«Anche il retail sta cambiando. Ormai non si può più vendere solo attraverso le gioiellerie tradizionali, bisogna fare i conti con i consumatori di nuova generazione, investire in e-commerce e in strategie social», prosegue il direttore di Ieg. L’Italia infine deve valorizzare l’eticità del suo gioiello.
«I lavoratori, nel nostro paese, hanno conquistato dei diritti, hanno paghe adeguate. — ricorda Facco — Le aziende sono sottoposte a norme ambientali e prestano attenzione ai materiali preziosi con cui si crea il gioiello. Tutto è tracciato e tracciabile. Elementi che, se messi a sistema ed enfatizzati, possono costituire un valore aggiunto che molti competitor dei paesi asiatici hanno più difficoltà ad offrire». La minaccia al gioiello made in Italy arriva infatti dall’Asia. In questi anni sono i produttori del Far East che hanno dato più filo da torcere agli italiani. Soprattutto sul mercato statunitense. «Non competono ad armi pari. Spesso non sono sottoposti al pagamento dei dazi all’importazione, a cui è sottoposta l’Italia — ricorda il vicepresidente Cibjo — E i loro prodotti hanno prezzi inferiori per via del costo del lavoro più basso ». Così, mentre i ricchi americani continuano a comprare il gioiello italiano, la classe media in questi anni ha optato per un gioiello più low cost. Ed è qui che l’Asia vince. Lo zio Tom continua comunque a trainare la crescita del giro d’affari dei gioiellieri italiani. Nei primi nove mesi del 2017 le esportazioni in quel paese sono cresciute del 21 per cento. Del 16 per cento quelle di gioielleria preziosa. Bene anche i mercati europei, dove il gioiello made in Italy ha continuato a crescere. In Francia l’export di gioielleria made in Italy sale nei primi nove mesi del 44 per cento. In Germania del 14 per cento. In Spagna del 22 per cento. Il distretto dell’oro che ha beneficiato di più della ripresa è stato quello di Alessandria, che nei primi nove mesi ha superato Arezzo per valore del fatturato con ricavi pari a 1,5 miliardi di euro. Il giro d’affari del distretto aretino è stato di 1,4 miliardi. Quello del distretto di Vicenza di circa 1 miliardo di euro. Bene, ma non benissimo. Secondo gli esperti, se il settore pian piano riuscirà a tornare ai livelli del 2008, cioè agli anni precedenti al crollo della Lehman Brothers, difficilmente recupererà lo splendore del 2000.

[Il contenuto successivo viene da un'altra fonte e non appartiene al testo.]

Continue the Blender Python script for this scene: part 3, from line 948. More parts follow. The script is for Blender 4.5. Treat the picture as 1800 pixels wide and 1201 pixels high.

«È proprio cambiato il consumatore e si sono modificate le logiche di consumo», afferma Facco. Da quegli anni ad oggi c’è stata una contrazione mondiale della quantità di oro lavorato impressionante: si è passati dalle 3mila tonnellate alle 2mila. Mille tonnellate di differenza nel giro di diciassette anni. «Questo ha imposto un cambio strategico nelle dinamiche planetarie della produzione e nella distribuzione», prosegue il vicepresidente Cibjo. In ogni caso, il 2017 ha dato segnali inequivocabili di ripresa a livello mondale. Uno scenario diverso rispetto al 2016 che era stato un anno difficile con ulteriori cali nella domanda globale di oro. Secondo i dati dell’Osservatorio sul settore orafo-argentiero, i primi nove mesi del 2017 mostrano, in generale, un aumento della domanda globale pari al 14 per cento e un innalzamento dei livelli di produzione, con un tasso di crescita del 18 per cento rispetto allo stesso periodo del 2016. «Tutto ciò soprattutto grazie a Usa, Russia, Cina e India», sottolinea Facco. Questi ultimi due paesi sono i maggiori consumatori di gioielli e da sole acquistano il 60 per cento dei preziosi prodotti al mondo. In Russia il consumo di gioiello aumenta dell’11 per cento. Un fenomeno che ha permesso agli italiani di esportare di più verso quel paese, con una crescita del fatturato, nei primi nove mesi del 2017, superiore al 6 per cento. In grosso calo invece, il consumo di gioielli nel Regno Unito, in parte per effetto della Brexit. La flessione è stata del 19 per cento nel 2017, in controtendenza rispetto al contesto globale. Brillano meno rispetto al passato, per quanto riguarda gli acquisti di preziosi, anche gli Emirati Arabi. Qui il calo della domanda di gioielleria in oro è comunque lieve: appena del 2 per cento.